* What is required:
In the listing below, find every line with the string "More" and pull it out.

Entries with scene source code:
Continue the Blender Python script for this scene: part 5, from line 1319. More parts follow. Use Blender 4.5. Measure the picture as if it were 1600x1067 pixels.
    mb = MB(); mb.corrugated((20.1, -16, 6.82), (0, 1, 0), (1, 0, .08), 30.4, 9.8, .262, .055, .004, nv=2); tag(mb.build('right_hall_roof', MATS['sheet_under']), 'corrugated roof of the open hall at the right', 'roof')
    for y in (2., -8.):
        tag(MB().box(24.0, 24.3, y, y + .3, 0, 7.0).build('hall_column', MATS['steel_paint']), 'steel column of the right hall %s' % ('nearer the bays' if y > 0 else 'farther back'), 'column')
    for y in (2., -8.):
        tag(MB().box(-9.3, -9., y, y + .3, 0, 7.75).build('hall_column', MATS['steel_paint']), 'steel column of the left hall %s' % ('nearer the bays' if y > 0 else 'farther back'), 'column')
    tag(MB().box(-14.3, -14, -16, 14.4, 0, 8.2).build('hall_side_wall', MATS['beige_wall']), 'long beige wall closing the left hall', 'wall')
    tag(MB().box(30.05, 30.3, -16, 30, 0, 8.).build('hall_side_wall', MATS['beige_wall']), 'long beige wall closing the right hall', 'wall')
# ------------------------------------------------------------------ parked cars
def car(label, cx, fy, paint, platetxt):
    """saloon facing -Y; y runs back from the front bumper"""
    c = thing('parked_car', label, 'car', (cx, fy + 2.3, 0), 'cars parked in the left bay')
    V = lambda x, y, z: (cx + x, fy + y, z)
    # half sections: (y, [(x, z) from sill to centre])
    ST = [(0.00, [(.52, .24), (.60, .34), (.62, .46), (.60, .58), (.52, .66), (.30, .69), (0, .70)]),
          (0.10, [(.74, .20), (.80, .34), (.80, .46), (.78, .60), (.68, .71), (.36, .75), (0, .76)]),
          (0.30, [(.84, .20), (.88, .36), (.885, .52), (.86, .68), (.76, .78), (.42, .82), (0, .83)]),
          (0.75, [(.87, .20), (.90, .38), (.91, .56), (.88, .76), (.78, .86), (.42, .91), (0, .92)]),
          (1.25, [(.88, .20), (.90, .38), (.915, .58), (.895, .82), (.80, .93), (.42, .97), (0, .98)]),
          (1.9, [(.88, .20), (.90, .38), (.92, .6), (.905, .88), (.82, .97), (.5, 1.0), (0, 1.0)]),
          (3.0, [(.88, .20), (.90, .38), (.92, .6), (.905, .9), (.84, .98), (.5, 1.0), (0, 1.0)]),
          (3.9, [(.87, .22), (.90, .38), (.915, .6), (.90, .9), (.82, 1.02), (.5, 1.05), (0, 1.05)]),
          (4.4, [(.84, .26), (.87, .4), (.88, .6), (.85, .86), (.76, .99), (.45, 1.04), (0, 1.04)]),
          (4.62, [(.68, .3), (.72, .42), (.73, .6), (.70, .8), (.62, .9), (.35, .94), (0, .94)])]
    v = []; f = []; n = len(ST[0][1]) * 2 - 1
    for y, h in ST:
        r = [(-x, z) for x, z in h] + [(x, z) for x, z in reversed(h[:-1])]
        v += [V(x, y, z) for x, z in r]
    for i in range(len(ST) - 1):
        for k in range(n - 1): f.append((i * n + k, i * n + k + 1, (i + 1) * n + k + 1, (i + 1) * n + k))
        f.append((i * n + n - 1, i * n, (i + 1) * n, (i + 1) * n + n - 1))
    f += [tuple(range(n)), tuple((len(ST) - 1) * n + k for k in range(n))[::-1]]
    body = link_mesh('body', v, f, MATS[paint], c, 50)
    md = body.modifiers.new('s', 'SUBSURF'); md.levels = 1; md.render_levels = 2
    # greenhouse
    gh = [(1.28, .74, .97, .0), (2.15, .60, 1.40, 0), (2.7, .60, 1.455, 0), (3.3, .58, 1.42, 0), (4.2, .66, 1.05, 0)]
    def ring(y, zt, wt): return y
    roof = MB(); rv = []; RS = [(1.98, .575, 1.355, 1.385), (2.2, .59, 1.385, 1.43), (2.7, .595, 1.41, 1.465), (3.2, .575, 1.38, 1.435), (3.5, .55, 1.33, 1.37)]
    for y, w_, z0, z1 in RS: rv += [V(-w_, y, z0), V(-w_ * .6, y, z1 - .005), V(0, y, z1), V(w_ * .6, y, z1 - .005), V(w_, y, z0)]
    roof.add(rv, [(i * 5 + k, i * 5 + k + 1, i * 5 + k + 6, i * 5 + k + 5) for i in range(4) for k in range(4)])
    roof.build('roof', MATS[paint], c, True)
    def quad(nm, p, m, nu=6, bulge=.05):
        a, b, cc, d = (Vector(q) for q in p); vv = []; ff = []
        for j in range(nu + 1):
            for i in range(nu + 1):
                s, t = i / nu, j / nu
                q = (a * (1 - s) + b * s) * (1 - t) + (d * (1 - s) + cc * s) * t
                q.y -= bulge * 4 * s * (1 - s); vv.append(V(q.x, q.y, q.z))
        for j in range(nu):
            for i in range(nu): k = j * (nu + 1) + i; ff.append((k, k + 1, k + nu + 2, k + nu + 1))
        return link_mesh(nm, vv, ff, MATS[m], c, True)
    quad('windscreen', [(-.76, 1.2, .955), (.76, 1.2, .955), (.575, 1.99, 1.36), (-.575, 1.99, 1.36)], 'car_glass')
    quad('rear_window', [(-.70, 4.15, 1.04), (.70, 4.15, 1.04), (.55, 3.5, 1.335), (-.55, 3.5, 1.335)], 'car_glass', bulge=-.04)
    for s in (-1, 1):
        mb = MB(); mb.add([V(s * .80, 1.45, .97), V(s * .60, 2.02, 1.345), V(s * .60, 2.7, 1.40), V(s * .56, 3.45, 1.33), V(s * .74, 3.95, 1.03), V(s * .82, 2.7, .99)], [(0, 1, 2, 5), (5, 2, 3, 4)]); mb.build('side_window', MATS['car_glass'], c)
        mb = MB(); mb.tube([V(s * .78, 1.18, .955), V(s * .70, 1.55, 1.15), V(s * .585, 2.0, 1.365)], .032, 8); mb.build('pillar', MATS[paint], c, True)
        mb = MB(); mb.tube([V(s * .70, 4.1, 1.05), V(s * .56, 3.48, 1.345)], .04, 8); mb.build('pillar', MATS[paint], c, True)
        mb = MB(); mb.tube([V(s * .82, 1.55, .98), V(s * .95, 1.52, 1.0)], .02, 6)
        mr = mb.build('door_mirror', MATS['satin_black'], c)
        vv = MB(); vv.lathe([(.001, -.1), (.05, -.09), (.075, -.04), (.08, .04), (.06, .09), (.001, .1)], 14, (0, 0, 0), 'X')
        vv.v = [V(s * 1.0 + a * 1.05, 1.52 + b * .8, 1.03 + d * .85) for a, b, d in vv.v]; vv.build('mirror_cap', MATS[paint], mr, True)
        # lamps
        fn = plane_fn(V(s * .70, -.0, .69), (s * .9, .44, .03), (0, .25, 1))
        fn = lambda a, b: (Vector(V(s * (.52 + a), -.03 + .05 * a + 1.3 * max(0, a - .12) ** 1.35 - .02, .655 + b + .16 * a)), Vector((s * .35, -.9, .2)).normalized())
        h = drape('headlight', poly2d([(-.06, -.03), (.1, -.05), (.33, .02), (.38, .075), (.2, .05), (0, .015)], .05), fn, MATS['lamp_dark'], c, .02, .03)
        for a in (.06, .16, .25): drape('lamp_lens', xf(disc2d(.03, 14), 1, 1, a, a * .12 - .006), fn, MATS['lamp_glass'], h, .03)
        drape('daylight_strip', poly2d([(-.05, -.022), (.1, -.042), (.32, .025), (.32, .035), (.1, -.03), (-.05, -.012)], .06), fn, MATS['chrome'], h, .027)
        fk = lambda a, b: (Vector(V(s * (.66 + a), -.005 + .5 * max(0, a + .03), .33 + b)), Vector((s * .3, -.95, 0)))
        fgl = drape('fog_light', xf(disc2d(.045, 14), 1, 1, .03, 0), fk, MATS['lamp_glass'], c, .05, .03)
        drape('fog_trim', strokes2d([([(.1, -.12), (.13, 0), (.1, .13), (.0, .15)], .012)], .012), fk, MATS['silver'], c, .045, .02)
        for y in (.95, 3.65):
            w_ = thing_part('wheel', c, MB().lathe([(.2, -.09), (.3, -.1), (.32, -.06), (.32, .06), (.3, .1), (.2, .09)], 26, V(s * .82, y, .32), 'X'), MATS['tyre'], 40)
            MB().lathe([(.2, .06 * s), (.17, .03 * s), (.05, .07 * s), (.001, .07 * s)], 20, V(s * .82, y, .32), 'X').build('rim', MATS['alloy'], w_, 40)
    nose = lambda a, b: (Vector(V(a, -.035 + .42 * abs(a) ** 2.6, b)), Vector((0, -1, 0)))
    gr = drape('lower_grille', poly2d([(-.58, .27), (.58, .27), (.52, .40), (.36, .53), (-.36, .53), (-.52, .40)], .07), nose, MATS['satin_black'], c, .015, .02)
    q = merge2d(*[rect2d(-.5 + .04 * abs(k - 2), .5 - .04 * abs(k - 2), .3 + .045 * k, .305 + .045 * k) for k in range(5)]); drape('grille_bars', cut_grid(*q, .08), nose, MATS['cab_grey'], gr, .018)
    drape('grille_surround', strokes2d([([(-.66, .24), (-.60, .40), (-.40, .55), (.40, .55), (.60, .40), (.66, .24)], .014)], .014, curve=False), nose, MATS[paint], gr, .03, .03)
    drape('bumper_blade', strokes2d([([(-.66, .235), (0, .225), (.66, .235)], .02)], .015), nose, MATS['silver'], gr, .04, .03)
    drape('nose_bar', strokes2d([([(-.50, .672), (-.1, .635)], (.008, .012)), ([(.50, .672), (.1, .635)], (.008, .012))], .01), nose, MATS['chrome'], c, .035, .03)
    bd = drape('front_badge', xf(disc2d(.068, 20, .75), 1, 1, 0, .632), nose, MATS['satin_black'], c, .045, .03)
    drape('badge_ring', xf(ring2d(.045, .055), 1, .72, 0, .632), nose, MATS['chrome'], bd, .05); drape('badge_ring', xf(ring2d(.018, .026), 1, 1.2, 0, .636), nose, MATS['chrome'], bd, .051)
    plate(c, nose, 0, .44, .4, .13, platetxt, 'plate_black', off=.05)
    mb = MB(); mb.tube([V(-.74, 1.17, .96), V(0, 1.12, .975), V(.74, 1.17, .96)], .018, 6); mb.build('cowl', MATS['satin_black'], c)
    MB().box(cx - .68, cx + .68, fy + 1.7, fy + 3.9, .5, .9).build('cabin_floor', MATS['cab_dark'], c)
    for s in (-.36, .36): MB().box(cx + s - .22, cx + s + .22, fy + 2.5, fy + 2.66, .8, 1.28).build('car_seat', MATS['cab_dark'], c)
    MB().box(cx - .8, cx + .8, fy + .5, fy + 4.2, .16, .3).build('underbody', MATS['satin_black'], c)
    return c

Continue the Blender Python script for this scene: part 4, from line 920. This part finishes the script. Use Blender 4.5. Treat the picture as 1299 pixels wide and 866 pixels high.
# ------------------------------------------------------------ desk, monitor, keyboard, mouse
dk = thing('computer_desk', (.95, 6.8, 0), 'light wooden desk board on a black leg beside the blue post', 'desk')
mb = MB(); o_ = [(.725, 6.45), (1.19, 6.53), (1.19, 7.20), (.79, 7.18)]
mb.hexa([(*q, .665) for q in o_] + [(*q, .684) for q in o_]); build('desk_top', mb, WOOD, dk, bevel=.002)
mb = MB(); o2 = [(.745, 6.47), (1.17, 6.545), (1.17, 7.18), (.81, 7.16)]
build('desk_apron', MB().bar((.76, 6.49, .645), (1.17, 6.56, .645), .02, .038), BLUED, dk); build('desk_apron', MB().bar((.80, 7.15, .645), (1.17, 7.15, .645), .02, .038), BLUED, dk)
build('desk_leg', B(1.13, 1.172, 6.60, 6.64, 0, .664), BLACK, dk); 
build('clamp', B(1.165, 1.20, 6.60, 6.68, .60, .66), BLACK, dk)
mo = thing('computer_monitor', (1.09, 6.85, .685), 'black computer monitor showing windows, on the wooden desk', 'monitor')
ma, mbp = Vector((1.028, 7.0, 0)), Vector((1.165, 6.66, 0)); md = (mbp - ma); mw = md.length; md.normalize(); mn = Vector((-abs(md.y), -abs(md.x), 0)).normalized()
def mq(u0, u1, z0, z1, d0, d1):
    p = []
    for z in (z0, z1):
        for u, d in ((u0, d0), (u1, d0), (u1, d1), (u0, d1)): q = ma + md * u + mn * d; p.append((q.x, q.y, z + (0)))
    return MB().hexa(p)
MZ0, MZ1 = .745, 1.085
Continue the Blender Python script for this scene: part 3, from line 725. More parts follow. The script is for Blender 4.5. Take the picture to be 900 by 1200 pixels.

* Reply to the task:
Continue the Blender Python script for this scene: part 5, from line 1319. More parts follow. Use Blender 4.5. Measure the picture as if it were 1600x1067 pixels.
Continue the Blender Python script for this scene: part 3, from line 725. More parts follow. The script is for Blender 4.5. Take the picture to be 900 by 1200 pixels.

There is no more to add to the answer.